Interior minister Nancy Faeser (SPD) had ordered recently that the controls should be expanded to cover all German borders. This measure, designed to last for at least six months, should help combat “irregular migration”, Faeser said in a statement on September 15th.

The latest decision came in the wake of an Islamist terror attack allegedly by a Syrian asylum seeker in Solingen (North Rhine-Westphalia) where three people were stabbed to death at a “festival of diversity” on August 23.

There are doubts about the efficacy of the newly introduced controls. The police were said to not be searching all vehicles, rather carrying out random spot checks. “We are trying to minimise the disturbances for cross-border traffic,” a Federal Police spokesman said. As of the first 15 hours of operation, no serious traffic jams were reported along Germany’s western borders.

Despite the move, asylum seekers cannot be turned away at the border  – so-called “pushbacks” – unless they are already registered as asylum seekers in another European Union member state.

Politicians from Germany’s Conservative Christian Democratic Union and Christian Social Union parties had demanded the government introduce such pushbacks as an emergency measure at a migration summit in Berlin on September 10. The ruling coalition of Social Democratic Party, Greens and Liberal Democrats (FDP) turned down the request, prompting the CDU to abandon the talks.

Many commentators have claimed the new border controls were ineffective.
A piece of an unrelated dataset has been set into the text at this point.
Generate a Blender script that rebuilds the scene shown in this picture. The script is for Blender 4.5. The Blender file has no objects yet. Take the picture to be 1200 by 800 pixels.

The right-wing Alternative for Germany party (AfD) called the measures “voter fraud”.

Stefan Seidler, a Danish-German politician of the South Schleswig Voters’ Association (SSW), the party representing the interests of the Danish and Frisian minority populations in Germany in the German Parliament, called the controls disproportionate and “a dip into the populist bag of tricks”.

Matthias Goldmann, professor for international studies at EBS university in Hesse (Germany), called the border controls a “placebo”.

Germany’s neighbours are said to be equally dissatisfied. Polish Prime Minister Donald Tusk called the plan unacceptable. Austrian interior minister Gerald Karner said his country would not take back any people turned away at the German border.

In April this year Faeser had claimed the border controls already in place then had prevented 17,600 illegal entries into Germany and led to the arrests of 708 human traffickers.

In the first three months of 2024, more than 71,000 people had already applied for asylum in Germany.